I live on a weird street that’s split between (street name) E and W. It’s weird because it was supposed to be a full loop around a small lake, but when they were building the road, someone sued and so the loop is broken in one area. But they kept the E/W split as though it were a complete loop, which means some of the W addresses are on the south side of the loop and some are on the north. Even better, some of the W addresses on the north side, including mine, are actually all the way on the east side of the loop. To complicate things further, no one told the mapping companies, and so if you look at a map, it tells you there’s a complete loop and shows the E/W split right down the middle where you’d think it should be.

For years, navigation systems would send you to the south side of the loop to get to my house, and then you’d end up lost in a dead-end. When we first moved in it was always a pain to get something delivered because the drivers would inevitably get sent down the wrong street, and if it was coming in on a large truck, now they have to back down a dead-end street for half a mile.

Google Maps was the first one that figured it out and started sending people to the right places.
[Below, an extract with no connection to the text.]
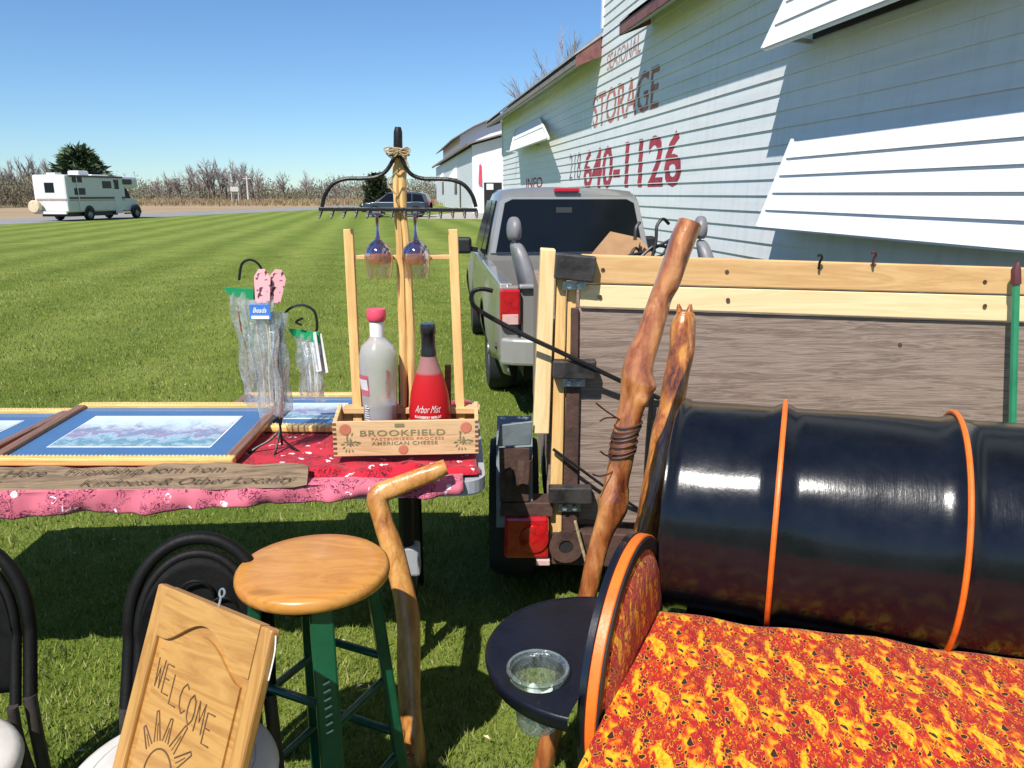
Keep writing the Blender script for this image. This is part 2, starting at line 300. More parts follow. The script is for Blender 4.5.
# ------------------------------------------------------------------ mesh builder
class MB:
    def __init__(s): s.v = []; s.f = []
    def quad(s, a, b, c, d): n = len(s.v); s.v += [tuple(a), tuple(b), tuple(c), tuple(d)]; s.f.append((n, n+1, n+2, n+3)); return s
    def hexa(s, p):
        n = len(s.v); s.v += [tuple(q) for q in p]
        for f in ((0, 3, 2, 1), (4, 5, 6, 7), (0, 1, 5, 4), (1, 2, 6, 5), (2, 3, 7, 6), (3, 0, 4, 7)): s.f.append(tuple(n+i for i in f))
        return s
    def box(s, c, d, mtx=None):
        x, y, z = (q/2 for q in d); c = Vector(c)
        pts = [Vector(q) for q in ((-x, -y, -z), (x, -y, -z), (x, y, -z), (-x, y, -z), (-x, -y, z), (x, -y, z), (x, y, z), (-x, y, z))]
        if mtx: pts = [mtx @ q for q in pts]
        return s.hexa([q+c for q in pts])
    def beam(s, a, b, w, h, up=(0, 0, 1)):
        a, b = Vector(a), Vector(b); d = (b-a).normalized(); sd = d.cross(Vector(up))
        if sd.length < 1e-4: sd = d.cross(Vector((1, 0, 0)))
        sd.normalize(); u = sd.cross(d); sd *= w/2; u *= h/2
        return s.hexa([a-sd-u, a+sd-u, b+sd-u, b-sd-u, a-sd+u, a+sd+u, b+sd+u, b-sd+u])
    def tube(s, pts, r, n=10, cap=True, fn=None, closed=False):
        pts = [Vector(p) for p in pts]; L = len(pts); rr = r if hasattr(r, '__len__') else [r]*L
        T = []
        for i in range(L):
            if closed: t = pts[(i+1) % L]-pts[i-1]
            else: t = pts[min(i+1, L-1)]-pts[max(i-1, 0)]
            T.append(t.normalized())
        u = T[0].orthogonal().normalized(); base = len(s.v)
        for i in range(L):
            u = (u-T[i]*u.dot(T[i])).normalized(); w = T[i].cross(u)
            for k in range(n):
                a = 2*math.pi*k/n; q = rr[i]*(fn(i/(L-1), a) if fn else 1)
                s.v.append(tuple(pts[i]+(u*math.cos(a)+w*math.sin(a))*q))
        for i in range(L if closed else L-1):
            for k in range(n):
                a = base+i*n; b2 = base+((i+1) % L)*n
                s.f.append((a+k, a+(k+1) % n, b2+(k+1) % n, b2+k))
        if cap and not closed:
            s.f.append(tuple(base+k for k in reversed(range(n)))); s.f.append(tuple(base+(L-1)*n+k for k in range(n)))
        return s
    def lathe(s, prof, n=32, o=(0, 0, 0), axis=None, a0=0, a1=2*math.pi, fn=None):
        """prof: (r, h) list; axis = (ex, ey, ez) frame"""
        o = Vector(o); ex, ey, ez = axis or (Vector((1, 0, 0)), Vector((0, 1, 0)), Vector((0, 0, 1)))
        full = abs(a1-a0-2*math.pi) < 1e-6; cols = n if full else n+1; base = len(s.v)
        for (r, h) in prof:
            for k in range(cols):
                a = a0+(a1-a0)*k/n; q = r*(fn(a, h) if fn else 1)
                s.v.append(tuple(o+ex*(q*math.cos(a))+ey*(q*math.sin(a))+ez*h))
        for i in range(len(prof)-1):
            for k in range(n):
                k2 = (k+1) % cols
                s.f.append((base+i*cols+k, base+i*cols+k2, base+(i+1)*cols+k2, base+(i+1)*cols+k))
        return s
    def disc(s, o, r, n=32, axis=None):
        o = Vector(o); ex, ey, ez = axis or (Vector((1, 0, 0)), Vector((0, 1, 0)), Vector((0, 0, 1)))
        b = len(s.v); s.v += [tuple(o+ex*r*math.cos(2*math.pi*k/n)+ey*r*math.sin(2*math.pi*k/n)) for k in range(n)]
        s.f.append(tuple(range(b, b+n))); return s
    def prism(s, poly, o, ex, ey, ez, t):
        """2-D polygon extruded by t along ez"""
        from mathutils.geometry import tessellate_polygon
        o, ex, ey, ez = (Vector(q) for q in (o, ex, ey, ez)); b = len(s.v); n = len(poly)
        for k in (0, 1): s.v += [tuple(o+ex*x+ey*y+ez*(t*k)) for x, y in poly]
        for tri in tessellate_polygon([[Vector((x, y, 0)) for x, y in poly]]):
            s.f.append(tuple(b+i for i in tri)); s.f.append(tuple(b+n+i for i in reversed(tri)))
        for i in range(n): j = (i+1) % n; s.f.append((b+i, b+j, b+n+j, b+n+i))
        return s
    def grid(s, fn, nu, nv):
        b = len(s.v)
        for i in range(nu+1):
            for j in range(nv+1): s.v.append(tuple(fn(i/nu, j/nv)))
        for i in range(nu):
            for j in range(nv):
                a = b+i*(nv+1)+j; s.f.append((a, a+nv+1, a+nv+2, a+1))
        return s
    def loft(s, rings, cap=True, closed=True):
        b = len(s.v); n = len(rings[0])
        for r in rings: s.v += [tuple(q) for q in r]
        for i in range(len(rings)-1):
            for k in range(n if closed else n-1):
                k2 = (k+1) % n; s.f.append((b+i*n+k, b+i*n+k2, b+(i+1)*n+k2, b+(i+1)*n+k))
        if cap and closed: s.f.append(tuple(b+k for k in reversed(range(n)))); s.f.append(tuple(b+(len(rings)-1)*n+k for k in range(n)))
        return s
    def add(s, v, f): b = len(s.v); s.v += [tuple(q) for q in v]; s.f += [tuple(b+i for i in q) for q in f]; return s
    def build(s, name, material, parent=None, world=False, smooth=False, bevel=0, angle=40, loc=None, solid=0, sub=0):
        me = bpy.data.meshes.new(name); vs = s.v
        if world and parent is not None:
            inv = MW(parent).inverted(); vs = [tuple(inv @ Vector(q)) for q in vs]
        elif loc is not None and world:
            l = Vector(loc); vs = [tuple(Vector(q)-l) for q in vs]
        me.from_pydata(vs, [], s.f); me.update()
        if material is not None: me.materials.append(material)
        if smooth:
            me.shade_smooth(); me.set_sharp_from_angle(angle=R(angle))
        o = bpy.data.objects.new(name, me); COL.objects.link(o)
        if parent is not None: o.parent = parent
        if loc is not None: o.location = loc
        if solid: md = o.modifiers.new('thick', 'SOLIDIFY'); md.thickness = solid; md.offset = 0
        if bevel:
            md = o.modifiers.new('bevel', 'BEVEL'); md.width = bevel; md.segments = 2; md.limit_method = 'ANGLE'; md.angle_limit = R(35); md.harden_normals = False
        if sub: md = o.modifiers.new('sub', 'SUBSURF'); md.levels = sub; md.render_levels = sub
        return o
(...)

The others took several years to catch up.


The dealer installed it. They should have known what to do. I certainly didn’t know something else is needed. What should I tell them to do?

They may or may not have updated it. Procedure is in your owners manual. There might be software updates along with updating the maps. No guarantees all glitches will be fixed. Sometimes the address simply is not in the system, in those cases I will enter a nearby address.
I don’t think there is a perfect consumer GPS out there.